With political nerves easing and borrowing costs retreating, Sterling was able to regain some of the ground lost during last week’s volatility.

Meanwhile, the US Dollar (USD) weakened on Monday as investors locked in gains following the currency’s strong run last week, which had carried USD to multi-week highs.

The safe-haven ‘Greenback’ also struggled to attract much fresh demand amid an uneven market mood.

Ongoing attacks in the Middle East kept investors cautious, preventing a stronger risk-on rally. However, tentative optimism over a potential US-Iran peace deal helped curb demand for safer assets.

As a result, the US Dollar lost ground as traders trimmed positions after last week’s advance.

Near-Term GBP/USD Forecast: UK Labour Data to Lift the Pound?

Looking ahead, the Pound could be driven by the UK’s latest labour market figures on Tuesday.

Economists expect unemployment to have held at 4.9% in the three months to March, pointing to a broadly unchanged jobs market. Wage growth is also forecast to remain steady, while employment is expected to rise by 107,000.

If the figures print in line with expectations, signs of resilience in the UK labour market could reinforce the view that the Bank of England (BoE) may need to raise interest rates.

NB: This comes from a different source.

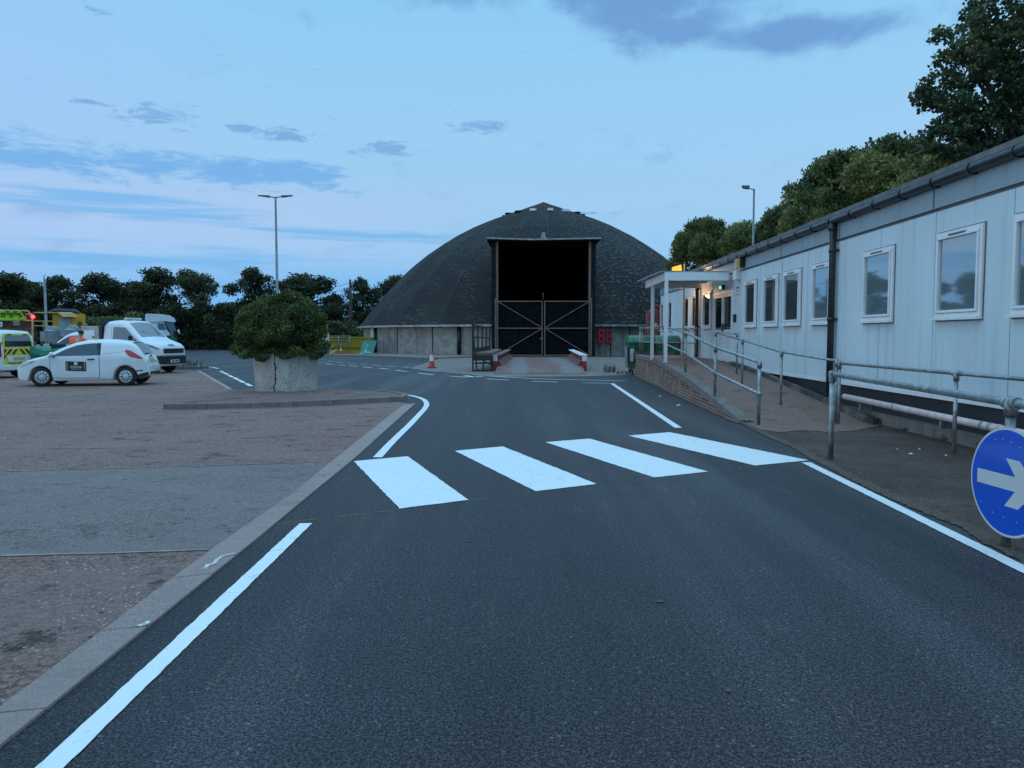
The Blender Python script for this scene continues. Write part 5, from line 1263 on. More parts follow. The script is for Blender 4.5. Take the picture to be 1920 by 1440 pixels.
def put(t, u, vtop, Y, wpx, h, cr, first, label, group, rot, zb=0):
    o = t if first else copy_tree(t)
    x = (u-960)/F*Y; H = CAM_H + (630-vtop)/F*Y - zb; sx = (wpx/2/F*Y)/cr
    o.location = (x, Y, zb); o.scale = (sx, sx, H/h); o.rotation_euler = (0,0,rot); tag(o, label, 'tree', group); return o
FT = 'trees along the far hedge'
protos = [tree('field_tree', 'x', 'tree', FT, 10, 4, .3, 'leaf_far', .30, 40, 12, .62, s_, low=.10, lob=26) for s_ in (3, 8, 17)]
used = [True]*3
far = [(18,519,118,94,'bushy dark tree at the far left edge of the hedge line'), (68,530,96,100,'low bushy tree left of the grey lamp post'), (105,524,96,92,'rounded dark tree just right of the grey far lamp post'), (206,519,92,93,'dense dark tree with a broad crown above the yellow truck'),
       (252,530,80,98,'lower dark tree behind the dense ones above the white truck'), (300,511,112,93,'tallest broad dark tree above the lorry cab'), (372,511,76,91,'narrow dark tree right of the tallest broad one'), (420,570,80,96,'low dark tree left of the lamp post with two heads'), (483,509,78,92,'dark tree just left of the lamp post with two heads'),
       (568,517,112,95,'broad dark tree right of the lamp post with two heads'), (622,553,70,92,'low dark tree left of the telegraph pole'), (683,527,62,97,'small tree just right of the telegraph pole'), (733,521,70,104,'tree partly hidden by the left slope of the barn'), (158,572,60,97,'low shrubby tree filling the gap above the yellow truck')]
for i, (u, vt, wp, Y, lb) in enumerate(far):
    k = i % 3; put(protos[k], u, vt-3, Y, wp*1.30, 10, 4, used[k], lb, FT, i*1.7); used[k] = False
MT = 'trees behind the office building'
mp = [tree('broadleaf_tree', 'x', 'tree', MT, 9, 3.4, .3, 'leaf_near', .17, 95, 22, .40, s_, low=.05, lob=46) for s_ in (5, 12)]
used = [True]*2
mid = [(1322,408,104,60,'open crowned greyish tree beside the right slope of the barn'), (1378,418,80,57,'small bushy tree left of the single headed lamp post'), (1465,383,135,48,'tree right of the single headed lamp post above the roof'), (1410,432,110,50,'low shrubby tree at the foot of the single headed lamp post'),
       (1580,292,190,37,'rounded green tree mid way along the office roof'), (1665,254,230,35,'large green tree above the office roof left of the maple'), (1535,352,120,34,'small leafy tree close above the gutter at mid roof'), (1790,262,230,29,'green tree low behind the roof beneath the maple crown')]
for i, (u, vt, wp, Y, lb) in enumerate(mid):
    k = i % 2; put(mp[k], u, vt-4, Y, wp*1.32, 9, 3.4, used[k], lb, MT, i*2.1+.4); used[k] = False
# the big maple: hand placed boughs
def PT(u, v, Y): p = P(u, v, Y); return (p.x, p.y, p.z)
mpl = thing('maple_tree', PT(1900, 630, 26)[:2] + (0,), 'tall dark maple with loose outer twigs at the top right above the office roof', 'tree')
lob = []
for (u, v, Y, rp_) in ((1880,30,26,70),(1930,90,26,95),(1810,125,25.4,55),(1860,180,26,80),(1770,178,25.2,50),(1745,185,25,32),(1730,175,24.8,17),(1950,200,27,95),(1800,255,25.5,62),(1757,262,25,38),(1890,270,26,75),(1850,90,25.6,52),(1790,100,25,34),(1765,70,24.8,14),(1760,60,24.8,10),
                         (1840,15,25.5,34),(1822,45,25,30),(2000,60,28,130),(1990,-80,28,110),(1900,-60,27,60),(2080,200,28,140),(1815,215,25.5,50),(1735,272,25,20)):
    s_ = rp_/F*Y; lob.append((PT(u, v, Y), (s_, s_*1.1, s_*.72)))
rng = np.random.default_rng(77)
cs, ts = cluster_crown(lob, 64, 20, .27, .2); leaves('crown', cs, .135, 'leaf_maple', ts, mpl, tuple(mpl.location), .85)
m = MB(); bx = mpl.location.x; m.tube([(bx,26,0),(bx+.1,26,3),(bx+.4,26.3,7),(bx+.6,26.5,12)], [.32,.27,.2,.05], 10); m.build('trunk', 'bark', mpl)
for (c, r) in lob[:16]:
    m = MB(); c = Vector(c); st = Vector((bx+.3, 26.2, min(max(c.z-3.0, 3), 9))); m.tube([st, st.lerp(c, .5) + Vector((0,0,.3)), c], [.09,.05,.012], 6); m.build('limb', 'bark', mpl)
# hedge masses
rng = np.random.default_rng(31)
def hedge(name, label, x0, x1, y, z, dep, n, leaf, mat, zf=None):
    t = thing(name, ((x0+x1)/2, y, 0), label, 'hedge'); pts = np.empty((n,3)); pts[:,0] = rng.uniform(x0, x1, n)
    top = z*(.80 + .13*np.sin(pts[:,0]*.55+1) + .10*np.sin(pts[:,0]*1.3) + .06*np.sin(pts[:,0]*3.1)); q = rng.random(n)
    face = rng.random(n) < .6; pts[:,2] = np.where(face, q*top, top - rng.random(n)**2*1.2)
    pts[:,1] = np.where(face, y - dep/2 + rng.normal(0,.25,n) + .35*np.sin(pts[:,0]*1.1+pts[:,2]*1.7), y + rng.uniform(-dep/2, dep/2, n)); pts[:,2] += rng.normal(0,.12,n); pts[:,2] = np.maximum(pts[:,2], .05)
    tn = .4 + .3*np.sin(pts[:,0]*1.7+pts[:,2]*2.3)*np.sin(pts[:,2]*3.1+pts[:,0]) + rng.normal(0,.15,n); leaves('foliage', pts, leaf, mat, tn, t, tuple(t.location), .65)
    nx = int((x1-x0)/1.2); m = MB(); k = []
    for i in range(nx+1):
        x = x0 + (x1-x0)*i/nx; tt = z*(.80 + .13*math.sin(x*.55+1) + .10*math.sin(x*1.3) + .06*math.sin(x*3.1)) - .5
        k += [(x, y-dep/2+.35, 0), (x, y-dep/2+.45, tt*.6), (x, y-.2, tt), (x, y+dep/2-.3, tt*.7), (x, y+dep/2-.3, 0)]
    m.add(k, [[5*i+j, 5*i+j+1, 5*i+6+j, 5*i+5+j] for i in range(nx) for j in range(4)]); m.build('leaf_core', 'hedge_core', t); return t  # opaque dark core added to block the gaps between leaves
hedge('hedge', 'tall dark hedge along the back of the yard from the trucks to the bush', -58, -34, 91.5, 5.6, 4, 15000, .33, 'leaf_far')
hedge('hedge', 'tall dark hedge behind the planter bush beneath the lamp post', -34, -26, 90.5, 5.2, 4, 6500, .33, 'leaf_far')
hedge('hedge', 'lighter green hedge behind the yellow skip left of the barn', -26, -8, 86, 3.7, 3.4, 10000, .30, 'leaf_near')
hedge('hedge', 'dark hedge at the far left behind the yellow trucks', -72, -58, 93, 4.0, 4, 5000, .35, 'leaf_far')
sb = P(217, 600, 70); hs = hedge('shrub', 'pale green shrub standing behind the flatbed truck', sb.x-2.0, sb.x+2.0, 70, 3.9, 3, 3500, .22, 'leaf_near'); hs['category'] = 'shrub'
hb = hedge('hedge', 'green hedge directly behind the office roof line', 0, 1, 0, 1, 1, 10, .1, 'leaf_near') if False else None
for i, (u, Y, zt, wp) in enumerate(((1340,52,6.2,110),(1430,47,6.0,110),(1500,43,6.6,110),(1600,36,7.0,140))):
    pass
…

Later in the session, comments from BoE Deputy Governor Sarah Breeden may also influence GBP. A hawkish tone from Breeden could help the Pound extend its gains.

For the US Dollar, the latest ADP weekly employment change figure may attract attention as investors look for fresh signals on the strength of the US jobs market.

Meanwhile, risk sentiment could remain a key driver of the ‘Greenback’. Any further developments in the Middle East may trigger volatility, particularly if they shift demand for safe-haven currencies.